Ella Kogan

Artist’s Statement: I want the viewer to understand how ultimately fragile we all are, and at the same time how strong and resilient. I want my works to awaken positive feelings, to empower and have a healing impact.

Mission: My sculptures capture a moment frozen for eternity. But each of them has a longer story to tell. The thoughts, hopes, memories and fears that have shaped me as a person likewise shape my works. My creativity is authentic and electrifying precisely because it is a metaphoric translation of my life’s struggles and experiences. My sculptures are inspired by ideas of tolerance and acceptance of our diversity. I want to challenge the viewer to a discussion, perhaps even a heated debate.

Biography:

For many people, art is a calling, for Ella art flows through her veins. Leonid Kogan, Ella`s father, studied art at the Academy of Art in St. Petesrburg. Leonid Kogan learned to paint still life from some of the great modern Russian teachers, such as Isaak Brodsky, and Bershadsky and Boris Ioganson. His works are in displayed in Tretiakovka Russian Museum in St.Petersburg and private collections.

Ella`s childhood was painted with strokes of brilliance. Leonid`s artistic mind sculpted Ella`s passion to communicate her ideas of beauty and pain through art. Ella`s son, Emil, has followed in his grandfather and mother`s path by creating chaotically controlled Jackson Pollack-esque paintings. For the Kogan`s, art is dripped, sculpted, and brushed by a wiring deeply imbedded into their inner design.

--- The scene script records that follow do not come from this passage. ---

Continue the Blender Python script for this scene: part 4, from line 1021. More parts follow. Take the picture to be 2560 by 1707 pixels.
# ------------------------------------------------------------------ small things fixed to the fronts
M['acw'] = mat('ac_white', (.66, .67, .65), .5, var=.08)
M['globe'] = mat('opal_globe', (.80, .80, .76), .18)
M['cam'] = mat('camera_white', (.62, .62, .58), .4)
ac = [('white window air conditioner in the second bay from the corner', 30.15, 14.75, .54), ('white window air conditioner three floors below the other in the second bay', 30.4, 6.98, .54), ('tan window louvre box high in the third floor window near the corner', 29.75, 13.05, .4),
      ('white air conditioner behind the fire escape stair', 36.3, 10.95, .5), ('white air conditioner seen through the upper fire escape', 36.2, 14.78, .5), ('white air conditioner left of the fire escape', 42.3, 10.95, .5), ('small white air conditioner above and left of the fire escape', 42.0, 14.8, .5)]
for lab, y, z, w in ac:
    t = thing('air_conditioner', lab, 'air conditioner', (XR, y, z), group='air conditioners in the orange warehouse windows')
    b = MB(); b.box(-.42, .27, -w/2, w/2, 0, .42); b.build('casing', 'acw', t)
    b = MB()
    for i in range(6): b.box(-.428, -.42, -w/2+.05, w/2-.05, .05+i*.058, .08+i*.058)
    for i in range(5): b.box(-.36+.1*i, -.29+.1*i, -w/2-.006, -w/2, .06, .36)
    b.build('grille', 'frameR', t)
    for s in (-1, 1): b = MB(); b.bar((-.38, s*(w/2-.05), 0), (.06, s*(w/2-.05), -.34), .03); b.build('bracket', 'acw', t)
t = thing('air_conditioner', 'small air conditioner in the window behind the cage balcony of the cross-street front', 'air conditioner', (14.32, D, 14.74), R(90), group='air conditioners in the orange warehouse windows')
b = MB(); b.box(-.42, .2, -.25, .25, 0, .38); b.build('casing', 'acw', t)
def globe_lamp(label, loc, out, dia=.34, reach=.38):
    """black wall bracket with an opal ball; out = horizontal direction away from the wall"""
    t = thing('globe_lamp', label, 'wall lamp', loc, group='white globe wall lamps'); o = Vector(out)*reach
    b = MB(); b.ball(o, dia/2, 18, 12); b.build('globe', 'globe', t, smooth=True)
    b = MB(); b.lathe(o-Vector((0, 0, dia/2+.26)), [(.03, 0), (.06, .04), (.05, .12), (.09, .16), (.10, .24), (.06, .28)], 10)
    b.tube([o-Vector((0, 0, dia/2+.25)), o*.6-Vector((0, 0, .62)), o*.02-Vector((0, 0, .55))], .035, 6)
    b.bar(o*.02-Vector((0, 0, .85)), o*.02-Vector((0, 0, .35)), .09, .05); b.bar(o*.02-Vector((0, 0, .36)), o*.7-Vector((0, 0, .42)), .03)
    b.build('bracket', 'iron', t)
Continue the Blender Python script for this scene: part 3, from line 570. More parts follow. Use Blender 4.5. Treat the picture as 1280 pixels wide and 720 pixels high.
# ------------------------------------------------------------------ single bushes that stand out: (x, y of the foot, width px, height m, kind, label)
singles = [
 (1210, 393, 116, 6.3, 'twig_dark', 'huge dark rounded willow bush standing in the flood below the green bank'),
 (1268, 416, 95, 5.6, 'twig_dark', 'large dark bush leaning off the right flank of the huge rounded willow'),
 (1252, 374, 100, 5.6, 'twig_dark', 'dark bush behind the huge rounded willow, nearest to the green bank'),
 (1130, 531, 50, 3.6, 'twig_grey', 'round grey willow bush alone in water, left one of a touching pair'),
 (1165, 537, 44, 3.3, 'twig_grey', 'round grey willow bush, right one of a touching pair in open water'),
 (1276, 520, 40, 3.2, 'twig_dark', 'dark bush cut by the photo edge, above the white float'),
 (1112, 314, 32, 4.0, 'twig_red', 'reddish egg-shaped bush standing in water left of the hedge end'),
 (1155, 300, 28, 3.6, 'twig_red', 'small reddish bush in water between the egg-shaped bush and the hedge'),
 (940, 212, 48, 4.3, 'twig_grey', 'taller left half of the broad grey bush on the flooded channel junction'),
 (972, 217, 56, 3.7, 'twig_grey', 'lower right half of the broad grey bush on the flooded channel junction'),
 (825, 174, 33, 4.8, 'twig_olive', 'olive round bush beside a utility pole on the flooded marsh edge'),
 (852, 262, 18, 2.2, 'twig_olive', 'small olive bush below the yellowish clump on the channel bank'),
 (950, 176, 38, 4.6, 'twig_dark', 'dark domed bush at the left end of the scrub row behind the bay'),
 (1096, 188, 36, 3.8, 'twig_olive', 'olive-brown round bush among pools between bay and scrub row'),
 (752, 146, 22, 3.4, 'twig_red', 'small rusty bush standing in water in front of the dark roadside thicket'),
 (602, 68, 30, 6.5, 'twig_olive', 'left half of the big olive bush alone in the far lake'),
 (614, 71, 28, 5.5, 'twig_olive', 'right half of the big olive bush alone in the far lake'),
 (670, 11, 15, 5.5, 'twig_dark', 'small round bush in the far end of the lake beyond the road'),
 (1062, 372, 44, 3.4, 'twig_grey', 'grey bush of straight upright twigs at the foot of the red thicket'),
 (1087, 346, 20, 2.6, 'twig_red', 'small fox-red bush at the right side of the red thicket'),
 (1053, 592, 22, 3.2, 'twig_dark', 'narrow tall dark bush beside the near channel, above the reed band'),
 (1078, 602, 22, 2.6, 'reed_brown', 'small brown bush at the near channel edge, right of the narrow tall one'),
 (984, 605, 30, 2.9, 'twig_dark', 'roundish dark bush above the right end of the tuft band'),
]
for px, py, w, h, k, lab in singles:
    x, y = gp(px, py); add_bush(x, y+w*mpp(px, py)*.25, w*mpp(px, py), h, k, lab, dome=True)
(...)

For Ella, art is the beginning of a conversation. She sculpts to provoke and communicate.

The artist does not attempt to imitate reality. Her work reflects reality on a metaphysical level, bringing to the surface what lies beneath. She takes her entire life with her into her art. Each thought, hope, memory and fear that has shaped her as a person likewise shapes her works.

Ella’s high professionalism as a sculptor, coupled with her intuition, her innate sense of form and her personal vision makes the artist’s work truly unique and admirable. A nude is not about portraying flesh, muscle, bone or skin. It only serves to bare the human story enclosed within. “My sculptures display a moment frozen for infinity”, says the artist. “Yet, they are ever ready to move, breathe and speak”.

We live in a world where the human potential for good and evil has increased enormously, in a world of very few illusions and definite answers. The eternal harmony manifested in the art of the Renaissance seems gone forever. Ella Kogan expresses through her work the eternal uncertainly and inherent turmoil of the human predicament. Out of the disintegrated parts of a once finished sculpture a work infused with new insight is born.

“I do not claim to know all the answers”, says the artist. “In fact, I feel that I have succeeded in bringing a sculpture to life when someone can imagine the same subject differently from how I represented it.”

Freedom and Imagination are the two words that immediately come to mind when looking at the talented sculptures created by Ella Kogan.